Britain is an increasingly attractive place to do business, with few regulatory delays and relatively little red tape, according to the World Bank. The UK climbed to eighth place in the annual rankings, up from ninth a year ago and overtaking Norway to reinforce its credentials as an attractive location for businesses and entrepreneurs. Top of the annual rankings are New Zealand, Singapore and Hong Kong. Denmark, South Korea, the US and Georgia are also ahead of Britain in the assessment of 190 countries. The report tracks regulations, administration and barriers to establishing and running businesses, urging Governments to cut red tape to boost enterprise, employment and living standards.
Taxpayer-backed Royal Bank of Scotland Group (RBS) was hit by almost 9,000 PPI mis-selling complaints a day amid a last-ditch scramble for compensation, pushing the lender into a loss as it warned there could be more pain still to come. RBS slumped £8m into the red for the third quarter of 2019, down from a £961m profit in the same period last year. It piles pressure on new chief executive Alison Rose, who will take over next month.
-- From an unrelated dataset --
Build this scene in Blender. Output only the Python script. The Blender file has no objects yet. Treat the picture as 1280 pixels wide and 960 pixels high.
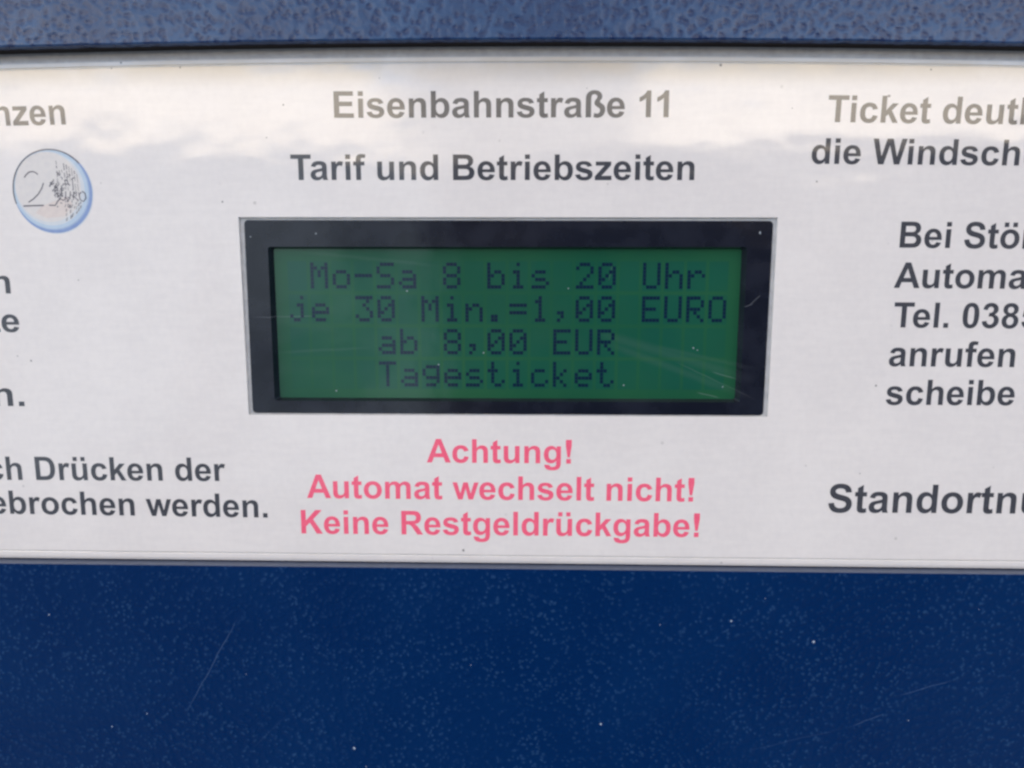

The loss was largely caused by a late rush for payment protection insurance compensation ahead of a deadline for claims in August, and a tough three months at its investment bank.
Barclays (BARC) has reversed its decision to stop customers withdrawing cash from Post Offices after a political storm that saw one of Britain’s biggest banks rounded on by politicians, the banking industry and media. Earlier this month Barclays said it would stop offering Post Office banking users access to physical cash from January 2020, and would instead invest in cashback and ATMs. More than 100 MPs wrote to the bank urging it to reverse the decision. Today the bank announced a u-turn and promised to keep the cash withdrawal service for at least three years.
Next (NXT) shoppers will be able to buy a mobile phone or renew their O2 contracts while shopping for clothes and homeware. The high street bellwether, which has around 500 stores, has opened two O2 stores on Friday in Next shops in Warrington and Southampton, with two more to follow next month in Swindon and Nottingham. The tie-up with the network provider comes as a string of retailers strive to find the best use for their space and attract more shoppers to their sites. Next already has similar tie-ups with coffee chains Costa and Cafe Nero, stationery firm Paperchase, travel agents Virgin Holidays and Tui, furniture maker Hammonds, make up seller Inglot and pasta bar Gino D’Acampo.